Gingrich also criticized Defense Secretary Leon Panetta for arguing at a forum in Washington last week that Israel needs to get back "to the damn table" to negotiate a peace settlement with the Palestinians.

ADVERTISEMENT
“Barack Obama must tell the American people today whether he condemns or condones the deeply wrong statements by his Secretary of Defense and Ambassador to Belgium," the former Speaker said Tuesday in a statement. "We have the right to know whether Secretary Panetta’s harsh criticism of Israel is merely his own personal opinion, or a reflection of the policy of his Commander in Chief."

Republicans are using the incidents as the latest opportunity to exploit a shaky relationship between President Obama and Jewish voters. In his statement, Gingrich mocked Obama's argument at a fundraiser earlier this month that "this administration has done more in terms of the security of the state of Israel than any previous administration."

“The American people deserve to know today: Is it now permissible for American officials to flout official US policy publicly, or do Panetta and Gutman speak for the entire Administration?" Gingrich said.

A State Department spokesman said Monday that the administration had "full confidence" in Gutman, while White House press secretary Jay Carney said that the president "has consistently stood up against anti-Semitism and efforts to delegitimize Israel, and we will continue to do so."

Gutman made his comments while addressing a Brussels conference on anti-Semitism in Europe.

"It is the area where every new settlement announced in Israel, every rocket shot over a border or suicide bomber on a bus, and every retaliatory military strike exacerbates the problem and provides a setback here in Europe for those fighting hatred and bigotry," Gutman said.

"Were a lasting peace in the Middle East to be reached, were joint and co-operative Israeli-Arab attentions turned to focus instead on such serious, common threats such as Iran, this second type of ethnic tension and bigotry here in Europe, which is clearly growing today, would clearly abate."
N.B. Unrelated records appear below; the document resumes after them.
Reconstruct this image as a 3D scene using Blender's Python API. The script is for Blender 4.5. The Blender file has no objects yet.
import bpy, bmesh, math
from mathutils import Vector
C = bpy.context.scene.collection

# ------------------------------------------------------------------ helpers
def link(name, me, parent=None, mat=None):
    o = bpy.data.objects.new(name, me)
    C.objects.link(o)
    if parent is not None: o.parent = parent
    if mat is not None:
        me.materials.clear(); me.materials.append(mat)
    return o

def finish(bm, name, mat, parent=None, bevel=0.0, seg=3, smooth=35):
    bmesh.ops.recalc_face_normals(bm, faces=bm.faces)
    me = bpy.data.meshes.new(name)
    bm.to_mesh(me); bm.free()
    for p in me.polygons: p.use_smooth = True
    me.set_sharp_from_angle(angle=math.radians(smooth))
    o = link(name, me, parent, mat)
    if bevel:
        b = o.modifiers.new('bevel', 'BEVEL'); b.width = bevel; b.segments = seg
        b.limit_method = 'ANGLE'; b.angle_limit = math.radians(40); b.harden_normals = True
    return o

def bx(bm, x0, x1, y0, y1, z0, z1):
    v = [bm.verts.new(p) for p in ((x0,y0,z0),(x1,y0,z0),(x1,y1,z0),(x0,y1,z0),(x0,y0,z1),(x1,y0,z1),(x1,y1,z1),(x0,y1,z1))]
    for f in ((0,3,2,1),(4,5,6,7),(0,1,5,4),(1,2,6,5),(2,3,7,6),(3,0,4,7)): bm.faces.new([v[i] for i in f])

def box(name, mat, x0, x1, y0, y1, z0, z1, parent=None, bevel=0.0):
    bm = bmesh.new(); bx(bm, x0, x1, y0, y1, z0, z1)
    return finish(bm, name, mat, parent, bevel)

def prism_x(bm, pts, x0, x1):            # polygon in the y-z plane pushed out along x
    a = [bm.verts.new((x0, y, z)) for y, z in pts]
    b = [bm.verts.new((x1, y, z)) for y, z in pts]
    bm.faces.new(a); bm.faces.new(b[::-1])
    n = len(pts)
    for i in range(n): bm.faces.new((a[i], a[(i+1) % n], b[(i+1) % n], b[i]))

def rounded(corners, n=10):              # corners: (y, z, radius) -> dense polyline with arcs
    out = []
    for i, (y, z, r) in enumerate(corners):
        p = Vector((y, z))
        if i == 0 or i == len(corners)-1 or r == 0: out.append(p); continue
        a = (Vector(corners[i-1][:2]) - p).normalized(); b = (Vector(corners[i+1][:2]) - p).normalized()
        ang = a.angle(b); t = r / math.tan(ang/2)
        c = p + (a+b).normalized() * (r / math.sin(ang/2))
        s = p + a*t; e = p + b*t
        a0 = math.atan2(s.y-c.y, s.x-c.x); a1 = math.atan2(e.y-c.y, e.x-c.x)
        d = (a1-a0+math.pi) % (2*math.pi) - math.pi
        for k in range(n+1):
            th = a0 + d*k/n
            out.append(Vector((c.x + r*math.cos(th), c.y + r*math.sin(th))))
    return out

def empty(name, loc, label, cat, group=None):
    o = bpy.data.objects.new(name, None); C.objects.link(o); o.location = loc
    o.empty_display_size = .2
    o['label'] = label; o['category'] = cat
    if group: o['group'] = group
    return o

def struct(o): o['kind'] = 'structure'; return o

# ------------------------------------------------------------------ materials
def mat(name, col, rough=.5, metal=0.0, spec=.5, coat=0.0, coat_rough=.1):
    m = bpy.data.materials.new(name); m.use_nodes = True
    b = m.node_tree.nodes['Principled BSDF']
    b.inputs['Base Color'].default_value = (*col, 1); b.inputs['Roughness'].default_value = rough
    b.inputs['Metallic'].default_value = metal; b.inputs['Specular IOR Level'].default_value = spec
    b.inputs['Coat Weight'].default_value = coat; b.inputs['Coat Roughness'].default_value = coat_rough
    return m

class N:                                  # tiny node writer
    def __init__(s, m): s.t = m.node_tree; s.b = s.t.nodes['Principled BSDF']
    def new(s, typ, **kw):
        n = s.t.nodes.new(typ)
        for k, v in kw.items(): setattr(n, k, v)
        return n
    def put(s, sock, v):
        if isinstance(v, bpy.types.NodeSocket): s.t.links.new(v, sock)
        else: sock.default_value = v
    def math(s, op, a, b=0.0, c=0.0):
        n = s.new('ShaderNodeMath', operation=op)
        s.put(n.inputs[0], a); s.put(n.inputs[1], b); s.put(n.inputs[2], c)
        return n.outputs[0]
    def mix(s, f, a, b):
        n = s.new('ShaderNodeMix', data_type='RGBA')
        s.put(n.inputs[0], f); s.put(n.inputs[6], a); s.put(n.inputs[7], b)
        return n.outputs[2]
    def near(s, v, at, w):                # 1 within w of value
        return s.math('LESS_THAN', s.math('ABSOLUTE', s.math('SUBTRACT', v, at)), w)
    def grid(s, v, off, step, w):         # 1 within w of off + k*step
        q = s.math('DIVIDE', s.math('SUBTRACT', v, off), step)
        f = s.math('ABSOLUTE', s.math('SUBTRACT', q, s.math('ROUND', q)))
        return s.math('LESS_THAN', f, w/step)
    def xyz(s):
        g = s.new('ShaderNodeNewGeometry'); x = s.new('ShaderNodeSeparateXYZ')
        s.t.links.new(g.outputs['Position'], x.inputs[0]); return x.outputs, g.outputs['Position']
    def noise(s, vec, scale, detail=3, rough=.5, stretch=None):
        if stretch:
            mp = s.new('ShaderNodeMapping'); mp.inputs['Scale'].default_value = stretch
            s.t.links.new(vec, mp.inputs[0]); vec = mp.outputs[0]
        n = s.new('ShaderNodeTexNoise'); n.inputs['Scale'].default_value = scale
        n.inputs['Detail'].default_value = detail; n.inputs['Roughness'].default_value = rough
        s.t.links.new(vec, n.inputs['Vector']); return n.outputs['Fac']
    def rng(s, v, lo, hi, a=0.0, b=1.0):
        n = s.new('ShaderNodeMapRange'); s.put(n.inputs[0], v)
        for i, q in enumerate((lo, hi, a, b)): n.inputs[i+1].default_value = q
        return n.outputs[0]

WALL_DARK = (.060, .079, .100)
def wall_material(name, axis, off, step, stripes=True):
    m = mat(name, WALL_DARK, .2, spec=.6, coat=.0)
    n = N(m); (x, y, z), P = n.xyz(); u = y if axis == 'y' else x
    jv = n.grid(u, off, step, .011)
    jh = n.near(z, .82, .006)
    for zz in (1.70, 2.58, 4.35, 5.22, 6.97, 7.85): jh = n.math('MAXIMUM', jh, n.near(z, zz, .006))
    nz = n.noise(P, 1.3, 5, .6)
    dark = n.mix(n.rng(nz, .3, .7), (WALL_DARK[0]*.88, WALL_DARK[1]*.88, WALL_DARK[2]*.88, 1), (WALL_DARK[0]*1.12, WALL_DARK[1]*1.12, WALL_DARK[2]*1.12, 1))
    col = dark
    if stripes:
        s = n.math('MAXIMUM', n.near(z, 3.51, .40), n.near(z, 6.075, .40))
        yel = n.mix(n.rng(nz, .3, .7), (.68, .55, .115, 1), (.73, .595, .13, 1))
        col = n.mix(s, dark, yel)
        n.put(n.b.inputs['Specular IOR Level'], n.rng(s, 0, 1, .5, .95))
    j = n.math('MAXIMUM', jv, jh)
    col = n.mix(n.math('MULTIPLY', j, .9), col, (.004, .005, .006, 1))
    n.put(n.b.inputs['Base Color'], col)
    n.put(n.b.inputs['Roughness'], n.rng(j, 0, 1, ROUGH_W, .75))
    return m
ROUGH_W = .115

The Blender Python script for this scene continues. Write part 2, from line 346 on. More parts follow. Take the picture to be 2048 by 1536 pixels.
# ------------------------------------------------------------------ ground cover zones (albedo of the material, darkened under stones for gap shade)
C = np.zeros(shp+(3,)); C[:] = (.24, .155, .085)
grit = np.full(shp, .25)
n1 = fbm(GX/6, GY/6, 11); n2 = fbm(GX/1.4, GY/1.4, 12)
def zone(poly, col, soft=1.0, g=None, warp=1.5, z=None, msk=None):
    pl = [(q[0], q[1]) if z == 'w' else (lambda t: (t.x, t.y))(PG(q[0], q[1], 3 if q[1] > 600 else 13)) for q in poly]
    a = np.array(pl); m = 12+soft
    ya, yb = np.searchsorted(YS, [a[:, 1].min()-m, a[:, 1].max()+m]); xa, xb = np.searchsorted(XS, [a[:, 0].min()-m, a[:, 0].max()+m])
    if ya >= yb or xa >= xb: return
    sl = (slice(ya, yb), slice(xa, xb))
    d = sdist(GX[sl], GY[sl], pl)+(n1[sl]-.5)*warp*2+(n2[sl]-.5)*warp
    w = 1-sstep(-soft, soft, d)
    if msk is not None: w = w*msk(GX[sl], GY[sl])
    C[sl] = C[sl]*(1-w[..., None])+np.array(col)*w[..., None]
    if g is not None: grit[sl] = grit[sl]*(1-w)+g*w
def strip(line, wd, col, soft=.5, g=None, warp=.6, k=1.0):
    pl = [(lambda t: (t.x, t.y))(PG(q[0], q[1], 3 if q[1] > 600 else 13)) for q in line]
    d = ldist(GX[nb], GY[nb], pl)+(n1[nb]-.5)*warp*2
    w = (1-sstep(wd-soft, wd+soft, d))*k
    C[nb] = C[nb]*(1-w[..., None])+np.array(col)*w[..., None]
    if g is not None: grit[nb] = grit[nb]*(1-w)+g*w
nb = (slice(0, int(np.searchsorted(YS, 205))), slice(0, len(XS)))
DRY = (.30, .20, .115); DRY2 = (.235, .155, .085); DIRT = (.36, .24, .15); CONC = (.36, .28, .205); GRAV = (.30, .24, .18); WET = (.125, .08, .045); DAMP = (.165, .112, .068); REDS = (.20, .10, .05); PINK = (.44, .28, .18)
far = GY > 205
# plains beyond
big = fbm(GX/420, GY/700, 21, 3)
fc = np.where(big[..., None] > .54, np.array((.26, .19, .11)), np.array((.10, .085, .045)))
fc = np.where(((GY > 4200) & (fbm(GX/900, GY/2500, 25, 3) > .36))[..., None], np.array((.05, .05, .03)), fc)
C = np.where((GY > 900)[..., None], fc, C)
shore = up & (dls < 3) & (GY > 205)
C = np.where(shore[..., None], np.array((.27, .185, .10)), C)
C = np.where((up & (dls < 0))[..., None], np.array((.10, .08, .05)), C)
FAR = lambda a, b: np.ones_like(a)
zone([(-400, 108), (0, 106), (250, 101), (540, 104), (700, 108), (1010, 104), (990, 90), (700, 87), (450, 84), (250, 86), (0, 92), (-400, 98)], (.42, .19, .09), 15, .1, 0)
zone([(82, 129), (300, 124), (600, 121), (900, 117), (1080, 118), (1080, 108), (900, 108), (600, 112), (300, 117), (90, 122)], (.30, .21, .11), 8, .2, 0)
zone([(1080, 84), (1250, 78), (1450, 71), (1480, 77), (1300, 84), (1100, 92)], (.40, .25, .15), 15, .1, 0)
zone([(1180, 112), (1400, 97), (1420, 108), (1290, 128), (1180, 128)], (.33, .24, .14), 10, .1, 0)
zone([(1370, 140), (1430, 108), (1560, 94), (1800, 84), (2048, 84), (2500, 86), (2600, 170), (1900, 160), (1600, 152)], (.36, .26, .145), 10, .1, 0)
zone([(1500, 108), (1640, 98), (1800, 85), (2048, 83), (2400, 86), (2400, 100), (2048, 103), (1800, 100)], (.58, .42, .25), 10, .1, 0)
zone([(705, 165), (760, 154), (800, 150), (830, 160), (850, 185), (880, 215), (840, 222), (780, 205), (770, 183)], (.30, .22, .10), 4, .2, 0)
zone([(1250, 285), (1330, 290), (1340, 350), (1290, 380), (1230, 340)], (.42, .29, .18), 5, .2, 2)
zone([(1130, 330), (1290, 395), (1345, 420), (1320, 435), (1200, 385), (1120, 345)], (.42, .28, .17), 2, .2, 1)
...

Gutman later issued a statement saying that his statements were taken out of context, and that he condemned anti-Semitism in all its forms. Gutman, who is Jewish, is the son of a Polish Holocaust survivor.
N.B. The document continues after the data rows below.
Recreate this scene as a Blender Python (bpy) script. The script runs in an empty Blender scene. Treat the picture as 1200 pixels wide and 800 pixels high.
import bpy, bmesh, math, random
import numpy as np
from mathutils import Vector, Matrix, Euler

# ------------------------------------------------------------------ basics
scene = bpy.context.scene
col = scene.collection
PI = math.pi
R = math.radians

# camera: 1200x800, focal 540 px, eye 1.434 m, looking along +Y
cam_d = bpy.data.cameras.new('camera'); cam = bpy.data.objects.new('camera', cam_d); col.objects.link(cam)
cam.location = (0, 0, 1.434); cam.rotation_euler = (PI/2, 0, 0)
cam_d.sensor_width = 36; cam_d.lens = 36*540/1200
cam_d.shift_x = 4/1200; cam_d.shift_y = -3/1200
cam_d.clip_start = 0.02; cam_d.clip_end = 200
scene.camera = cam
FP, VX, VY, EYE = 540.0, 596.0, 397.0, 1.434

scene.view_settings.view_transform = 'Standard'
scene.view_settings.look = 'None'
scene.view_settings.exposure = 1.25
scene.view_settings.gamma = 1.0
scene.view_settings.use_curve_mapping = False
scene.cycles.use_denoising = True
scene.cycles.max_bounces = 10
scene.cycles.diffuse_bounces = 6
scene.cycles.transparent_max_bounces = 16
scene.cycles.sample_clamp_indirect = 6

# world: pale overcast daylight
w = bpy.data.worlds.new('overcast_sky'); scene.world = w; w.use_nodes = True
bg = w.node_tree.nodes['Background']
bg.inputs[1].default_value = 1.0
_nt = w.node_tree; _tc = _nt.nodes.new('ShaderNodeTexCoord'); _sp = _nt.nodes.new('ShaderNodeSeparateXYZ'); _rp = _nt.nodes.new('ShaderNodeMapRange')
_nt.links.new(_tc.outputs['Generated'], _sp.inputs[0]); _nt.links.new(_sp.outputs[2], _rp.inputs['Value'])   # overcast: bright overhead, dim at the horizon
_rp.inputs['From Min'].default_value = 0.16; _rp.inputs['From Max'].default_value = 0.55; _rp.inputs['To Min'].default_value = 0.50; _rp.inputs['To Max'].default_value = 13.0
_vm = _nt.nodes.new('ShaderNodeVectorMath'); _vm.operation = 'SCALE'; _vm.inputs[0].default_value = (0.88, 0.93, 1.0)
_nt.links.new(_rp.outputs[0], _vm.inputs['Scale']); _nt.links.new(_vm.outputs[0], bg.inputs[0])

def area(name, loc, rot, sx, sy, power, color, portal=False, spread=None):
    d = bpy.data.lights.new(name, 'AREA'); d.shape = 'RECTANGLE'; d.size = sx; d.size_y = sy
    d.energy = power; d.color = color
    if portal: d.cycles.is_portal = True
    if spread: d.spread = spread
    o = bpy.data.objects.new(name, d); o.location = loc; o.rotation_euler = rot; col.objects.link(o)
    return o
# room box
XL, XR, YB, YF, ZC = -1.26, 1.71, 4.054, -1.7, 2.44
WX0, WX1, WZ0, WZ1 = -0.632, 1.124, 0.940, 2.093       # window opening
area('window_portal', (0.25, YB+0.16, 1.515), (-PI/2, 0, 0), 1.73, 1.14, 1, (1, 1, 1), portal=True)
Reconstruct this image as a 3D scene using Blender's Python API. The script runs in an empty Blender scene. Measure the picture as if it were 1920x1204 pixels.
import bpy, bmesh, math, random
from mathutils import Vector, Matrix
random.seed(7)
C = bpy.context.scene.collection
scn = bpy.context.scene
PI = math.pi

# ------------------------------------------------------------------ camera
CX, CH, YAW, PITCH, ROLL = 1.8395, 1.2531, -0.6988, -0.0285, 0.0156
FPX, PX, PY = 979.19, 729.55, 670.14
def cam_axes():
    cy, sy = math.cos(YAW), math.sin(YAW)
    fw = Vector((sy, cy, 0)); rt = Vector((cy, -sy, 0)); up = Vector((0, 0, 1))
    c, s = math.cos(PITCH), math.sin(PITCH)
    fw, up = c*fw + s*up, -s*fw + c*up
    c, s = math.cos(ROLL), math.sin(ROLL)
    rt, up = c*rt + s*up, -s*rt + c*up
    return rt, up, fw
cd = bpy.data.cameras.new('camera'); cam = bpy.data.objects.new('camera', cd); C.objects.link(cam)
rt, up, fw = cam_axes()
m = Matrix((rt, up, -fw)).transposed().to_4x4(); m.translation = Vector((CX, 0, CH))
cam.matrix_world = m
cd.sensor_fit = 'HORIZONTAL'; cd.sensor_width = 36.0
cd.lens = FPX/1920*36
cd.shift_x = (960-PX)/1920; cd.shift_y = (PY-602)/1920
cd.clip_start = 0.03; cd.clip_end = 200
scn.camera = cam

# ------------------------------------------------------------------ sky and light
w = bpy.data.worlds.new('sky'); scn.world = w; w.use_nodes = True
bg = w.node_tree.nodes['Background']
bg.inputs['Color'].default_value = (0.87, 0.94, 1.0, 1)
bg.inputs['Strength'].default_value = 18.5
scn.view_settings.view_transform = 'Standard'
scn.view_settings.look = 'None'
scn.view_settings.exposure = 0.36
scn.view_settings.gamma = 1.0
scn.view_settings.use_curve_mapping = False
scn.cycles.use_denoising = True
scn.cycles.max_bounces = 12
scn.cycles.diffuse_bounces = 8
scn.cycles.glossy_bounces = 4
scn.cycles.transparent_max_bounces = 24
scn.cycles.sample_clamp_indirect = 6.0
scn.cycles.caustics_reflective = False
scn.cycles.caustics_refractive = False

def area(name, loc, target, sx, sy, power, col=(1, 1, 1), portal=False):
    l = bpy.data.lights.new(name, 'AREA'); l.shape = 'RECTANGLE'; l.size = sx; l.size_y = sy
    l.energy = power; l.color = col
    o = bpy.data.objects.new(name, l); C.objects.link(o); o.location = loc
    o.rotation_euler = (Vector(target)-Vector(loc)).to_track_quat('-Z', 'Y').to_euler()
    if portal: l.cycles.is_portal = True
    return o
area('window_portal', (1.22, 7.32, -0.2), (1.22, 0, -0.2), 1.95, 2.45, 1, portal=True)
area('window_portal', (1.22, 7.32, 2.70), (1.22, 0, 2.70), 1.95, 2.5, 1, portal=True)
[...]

The Obama administration pushed back on questions about whether Obama had a problem with Jewish voters, a theme that has emerged since the president in May called for a return to Israel's 1967 borders as part of a two-state solution. Israeli Prime Minister Benjamin Netanyahu has rejected that call.

"This campaign takes the Jewish vote very, very seriously," said Ira Forman, the Obama campaign's Jewish outreach director, to The Wall Street Journal Tuesday. "I'm confident this will be the most comprehensive effort in presidential campaign history."

Republican presidential candidates will meet Wednesday in Washington at the Republican Jewish Coalition 2012 Candidate Forum.